Inspiration would strike, like lightning, out of the blue. For instance, Hawke improvised a scene where he recites the poem "Marriage" by Gregory Corso while playing the guitar. Then there was Loeb's song.

"We had a cassette of Lisa's music and when Atlantic Records wouldn't let the Lemonheads give us a song – [even though] Evan Dando is in the movie – all of a sudden, we moved the Posies up to first end title and we had an opening for second end title," Sher told Uproxx. "And we said, 'Hey, why don't we put Ethan's friend, Lisa, in there?'

Loeb was said to have been the first unsigned artist to ever top the Billboard Hot 100. She went from being nobody to bankable entity in the blink of a kooky glasses-wearing eye. "I gained commercial success [early on]," Loeb told the News Times in 2005, and "it gave me a lot of creative freedom because I made the record before I was working with the major label. So, because I was able to make it on my own with my band and a producer, there's a little bit more trust there that I can make whatever I want, you know?"

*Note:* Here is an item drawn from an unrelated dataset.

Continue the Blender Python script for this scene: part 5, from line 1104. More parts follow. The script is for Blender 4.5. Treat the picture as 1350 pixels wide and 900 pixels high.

Uncertainty kept turning into something more concrete, both for the project and for its characters – as illustrated by Lelaina's canny save ("I don't know") after getting lost among her prepared remarks at graduation. At one point, Garofalo was fired. Initial box-office receipts were underwhelming, before Reality Bites eventually became a lingering cult favorite. Nothing came easy, and that reflects the age in which they lived, too.

"It's funny what ends up striking a note with people," Childress told PRI. "I think it was the fact that we were the people we were making the movie about. There was not that much separation between what the script was and what we were all going through at that time."